Oh my, what to say? For anybody familiar with previous Days of Wonder productions it's sufficient to say that Memoir '44 is up to their high standards, which is to say that it's gorgeous. The artwork on the board and cards is wonderful, the tiles are thick and cleanly punched and the plastic pieces are finely detailed. The rulebook is well written and clear. (Although as with most games of this type, clarifications are required for certain interactions of units, cards and terrain. Check out the official FAQ at www.daysofwonder.com.)

Whither Battle Cry?

Since the previous game in the series was so popular it's a valid question to ask whether you need Memoir '44 if you already own Battle Cry. Unfortunately, I'm not terribly qualified to answer this as I haven't played Battle Cry enough to compare the two. From everything I've read, it seems as though the changes, although relatively minor, are regarded as improvements and that Memoir '44 is the superior game. There's no denying that they're very similar so if you already own Battle Cry you'll need to keep this in mind.

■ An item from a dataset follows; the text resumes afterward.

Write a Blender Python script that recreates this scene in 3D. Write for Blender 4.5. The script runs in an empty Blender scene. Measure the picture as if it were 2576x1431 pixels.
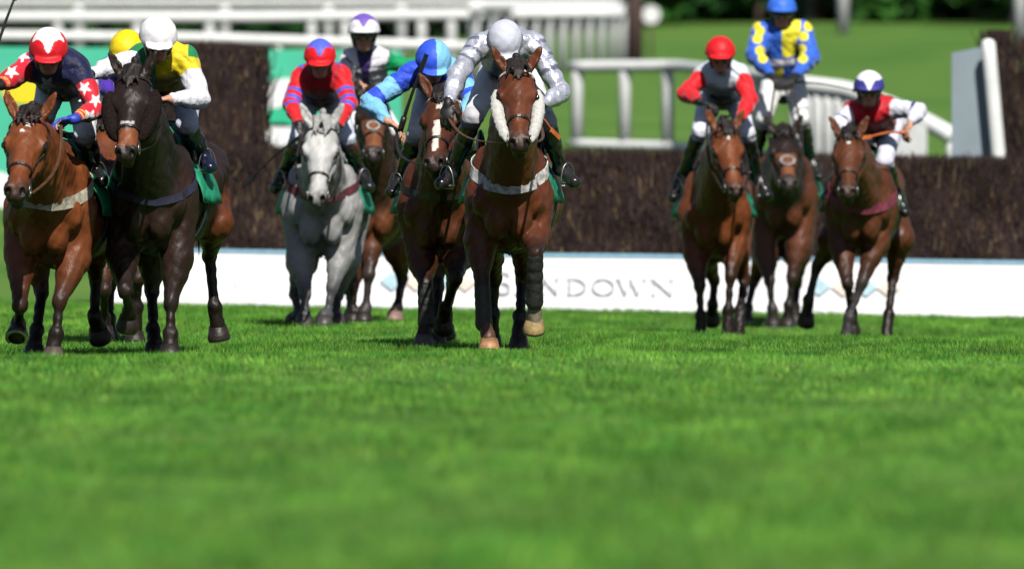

My overall impression is that Memoir '44 is a good, but not great, game. I feel the need to emphasize this so that people don't raise their expectations too high. The game has received much praise and it would be easy to think that Memoir '44 is "the greatest game ever". It isn't, but it is quite good. Being scenario based, there's much variety in how the game plays but it should be noted though that not all scenarios are particularly balanced. For example, the Germans have a tough time at Pegasus Bridge and one should not be at all surprised if they lose. Since the game plays so quick, it's easy to swap sides and play twice. In any case, I think it's worth trying several different scenarios before making up your mind about Memoir '44, they're quite varied and each presents a different challenge. All in all, a very solid release.